Brief: Transcribe each line exactly.

Data shown:
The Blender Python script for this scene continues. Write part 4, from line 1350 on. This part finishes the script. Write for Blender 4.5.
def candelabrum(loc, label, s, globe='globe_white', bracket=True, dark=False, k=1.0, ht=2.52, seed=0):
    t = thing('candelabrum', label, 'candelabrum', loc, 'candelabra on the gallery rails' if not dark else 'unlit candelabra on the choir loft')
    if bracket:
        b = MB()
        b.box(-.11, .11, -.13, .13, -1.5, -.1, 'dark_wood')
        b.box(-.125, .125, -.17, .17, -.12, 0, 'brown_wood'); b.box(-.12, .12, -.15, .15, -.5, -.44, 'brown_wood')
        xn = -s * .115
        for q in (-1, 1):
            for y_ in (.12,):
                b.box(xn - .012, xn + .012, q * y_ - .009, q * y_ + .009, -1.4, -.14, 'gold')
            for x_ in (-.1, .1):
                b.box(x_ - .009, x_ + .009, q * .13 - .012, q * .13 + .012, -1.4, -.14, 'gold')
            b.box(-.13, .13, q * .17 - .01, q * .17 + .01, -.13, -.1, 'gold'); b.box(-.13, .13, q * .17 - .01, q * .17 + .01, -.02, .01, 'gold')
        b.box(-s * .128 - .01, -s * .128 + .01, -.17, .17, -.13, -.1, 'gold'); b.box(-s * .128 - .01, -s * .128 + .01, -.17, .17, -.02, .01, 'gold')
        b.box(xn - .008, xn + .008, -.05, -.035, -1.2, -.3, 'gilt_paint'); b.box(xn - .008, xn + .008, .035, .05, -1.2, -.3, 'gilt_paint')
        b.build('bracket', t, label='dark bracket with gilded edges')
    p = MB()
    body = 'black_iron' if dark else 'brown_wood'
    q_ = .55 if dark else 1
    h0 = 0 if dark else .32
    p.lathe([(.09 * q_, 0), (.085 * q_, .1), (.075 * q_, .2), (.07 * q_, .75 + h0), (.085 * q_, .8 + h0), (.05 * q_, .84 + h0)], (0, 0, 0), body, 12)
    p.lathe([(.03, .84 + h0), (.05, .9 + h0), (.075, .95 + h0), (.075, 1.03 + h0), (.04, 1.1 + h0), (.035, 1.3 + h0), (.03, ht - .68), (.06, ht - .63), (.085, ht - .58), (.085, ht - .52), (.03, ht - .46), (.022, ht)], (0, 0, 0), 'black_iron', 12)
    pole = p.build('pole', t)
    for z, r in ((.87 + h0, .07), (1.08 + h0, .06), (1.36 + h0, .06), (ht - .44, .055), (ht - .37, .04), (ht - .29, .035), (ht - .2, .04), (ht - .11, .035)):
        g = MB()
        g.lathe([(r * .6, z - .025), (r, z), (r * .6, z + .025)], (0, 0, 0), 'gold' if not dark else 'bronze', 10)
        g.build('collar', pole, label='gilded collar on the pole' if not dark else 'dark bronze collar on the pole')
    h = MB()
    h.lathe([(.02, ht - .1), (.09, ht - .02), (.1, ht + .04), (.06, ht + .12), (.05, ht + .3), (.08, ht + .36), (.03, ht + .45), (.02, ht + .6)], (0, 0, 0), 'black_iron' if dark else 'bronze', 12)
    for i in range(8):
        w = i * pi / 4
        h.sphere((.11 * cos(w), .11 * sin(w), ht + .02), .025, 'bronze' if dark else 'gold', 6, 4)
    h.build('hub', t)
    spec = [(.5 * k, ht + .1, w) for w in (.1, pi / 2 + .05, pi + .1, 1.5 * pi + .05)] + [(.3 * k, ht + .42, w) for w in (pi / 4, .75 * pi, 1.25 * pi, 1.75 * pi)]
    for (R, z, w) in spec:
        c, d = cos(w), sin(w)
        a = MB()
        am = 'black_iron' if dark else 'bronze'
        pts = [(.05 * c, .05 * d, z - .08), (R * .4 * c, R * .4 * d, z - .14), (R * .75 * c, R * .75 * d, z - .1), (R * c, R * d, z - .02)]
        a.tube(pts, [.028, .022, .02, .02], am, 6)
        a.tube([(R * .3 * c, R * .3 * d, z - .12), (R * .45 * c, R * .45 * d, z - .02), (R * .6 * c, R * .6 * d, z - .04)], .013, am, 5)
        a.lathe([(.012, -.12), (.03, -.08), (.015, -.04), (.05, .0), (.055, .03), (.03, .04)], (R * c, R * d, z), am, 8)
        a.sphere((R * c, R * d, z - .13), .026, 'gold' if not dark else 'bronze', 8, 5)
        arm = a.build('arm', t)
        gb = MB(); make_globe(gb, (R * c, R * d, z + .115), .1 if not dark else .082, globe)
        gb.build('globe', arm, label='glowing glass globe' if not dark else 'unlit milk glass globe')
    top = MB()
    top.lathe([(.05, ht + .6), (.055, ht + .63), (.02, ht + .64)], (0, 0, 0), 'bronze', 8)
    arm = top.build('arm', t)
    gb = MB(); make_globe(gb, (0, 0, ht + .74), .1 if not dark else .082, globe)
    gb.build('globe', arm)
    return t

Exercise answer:
The Blender Python script for this scene continues. Write part 4, from line 1350 on. This part finishes the script. Write for Blender 4.5.
def candelabrum(loc, label, s, globe='globe_white', bracket=True, dark=False, k=1.0, ht=2.52, seed=0):
    t = thing('candelabrum', label, 'candelabrum', loc, 'candelabra on the gallery rails' if not dark else 'unlit candelabra on the choir loft')
    if bracket:
        b = MB()
        b.box(-.11, .11, -.13, .13, -1.5, -.1, 'dark_wood')
        b.box(-.125, .125, -.17, .17, -.12, 0, 'brown_wood'); b.box(-.12, .12, -.15, .15, -.5, -.44, 'brown_wood')
        xn = -s * .115
        for q in (-1, 1):
            for y_ in (.12,):
                b.box(xn - .012, xn + .012, q * y_ - .009, q * y_ + .009, -1.4, -.14, 'gold')
            for x_ in (-.1, .1):
                b.box(x_ - .009, x_ + .009, q * .13 - .012, q * .13 + .012, -1.4, -.14, 'gold')
            b.box(-.13, .13, q * .17 - .01, q * .17 + .01, -.13, -.1, 'gold'); b.box(-.13, .13, q * .17 - .01, q * .17 + .01, -.02, .01, 'gold')
        b.box(-s * .128 - .01, -s * .128 + .01, -.17, .17, -.13, -.1, 'gold'); b.box(-s * .128 - .01, -s * .128 + .01, -.17, .17, -.02, .01, 'gold')
        b.box(xn - .008, xn + .008, -.05, -.035, -1.2, -.3, 'gilt_paint'); b.box(xn - .008, xn + .008, .035, .05, -1.2, -.3, 'gilt_paint')
        b.build('bracket', t, label='dark bracket with gilded edges')
    p = MB()
    body = 'black_iron' if dark else 'brown_wood'
    q_ = .55 if dark else 1
    h0 = 0 if dark else .32
    p.lathe([(.09 * q_, 0), (.085 * q_, .1), (.075 * q_, .2), (.07 * q_, .75 + h0), (.085 * q_, .8 + h0), (.05 * q_, .84 + h0)], (0, 0, 0), body, 12)
    p.lathe([(.03, .84 + h0), (.05, .9 + h0), (.075, .95 + h0), (.075, 1.03 + h0), (.04, 1.1 + h0), (.035, 1.3 + h0), (.03, ht - .68), (.06, ht - .63), (.085, ht - .58), (.085, ht - .52), (.03, ht - .46), (.022, ht)], (0, 0, 0), 'black_iron', 12)
    pole = p.build('pole', t)
    for z, r in ((.87 + h0, .07), (1.08 + h0, .06), (1.36 + h0, .06), (ht - .44, .055), (ht - .37, .04), (ht - .29, .035), (ht - .2, .04), (ht - .11, .035)):
        g = MB()
        g.lathe([(r * .6, z - .025), (r, z), (r * .6, z + .025)], (0, 0, 0), 'gold' if not dark else 'bronze', 10)
        g.build('collar', pole, label='gilded collar on the pole' if not dark else 'dark bronze collar on the pole')
    h = MB()
    h.lathe([(.02, ht - .1), (.09, ht - .02), (.1, ht + .04), (.06, ht + .12), (.05, ht + .3), (.08, ht + .36), (.03, ht + .45), (.02, ht + .6)], (0, 0, 0), 'black_iron' if dark else 'bronze', 12)
    for i in range(8):
        w = i * pi / 4
        h.sphere((.11 * cos(w), .11 * sin(w), ht + .02), .025, 'bronze' if dark else 'gold', 6, 4)
    h.build('hub', t)
    spec = [(.5 * k, ht + .1, w) for w in (.1, pi / 2 + .05, pi + .1, 1.5 * pi + .05)] + [(.3 * k, ht + .42, w) for w in (pi / 4, .75 * pi, 1.25 * pi, 1.75 * pi)]
    for (R, z, w) in spec:
        c, d = cos(w), sin(w)
        a = MB()
        am = 'black_iron' if dark else 'bronze'
        pts = [(.05 * c, .05 * d, z - .08), (R * .4 * c, R * .4 * d, z - .14), (R * .75 * c, R * .75 * d, z - .1), (R * c, R * d, z - .02)]
        a.tube(pts, [.028, .022, .02, .02], am, 6)
        a.tube([(R * .3 * c, R * .3 * d, z - .12), (R * .45 * c, R * .45 * d, z - .02), (R * .6 * c, R * .6 * d, z - .04)], .013, am, 5)
        a.lathe([(.012, -.12), (.03, -.08), (.015, -.04), (.05, .0), (.055, .03), (.03, .04)], (R * c, R * d, z), am, 8)
        a.sphere((R * c, R * d, z - .13), .026, 'gold' if not dark else 'bronze', 8, 5)
        arm = a.build('arm', t)
        gb = MB(); make_globe(gb, (R * c, R * d, z + .115), .1 if not dark else .082, globe)
        gb.build('globe', arm, label='glowing glass globe' if not dark else 'unlit milk glass globe')
    top = MB()
    top.lathe([(.05, ht + .6), (.055, ht + .63), (.02, ht + .64)], (0, 0, 0), 'bronze', 8)
    arm = top.build('arm', t)
    gb = MB(); make_globe(gb, (0, 0, ht + .74), .1 if not dark else .082, globe)
    gb.build('globe', arm)
    return t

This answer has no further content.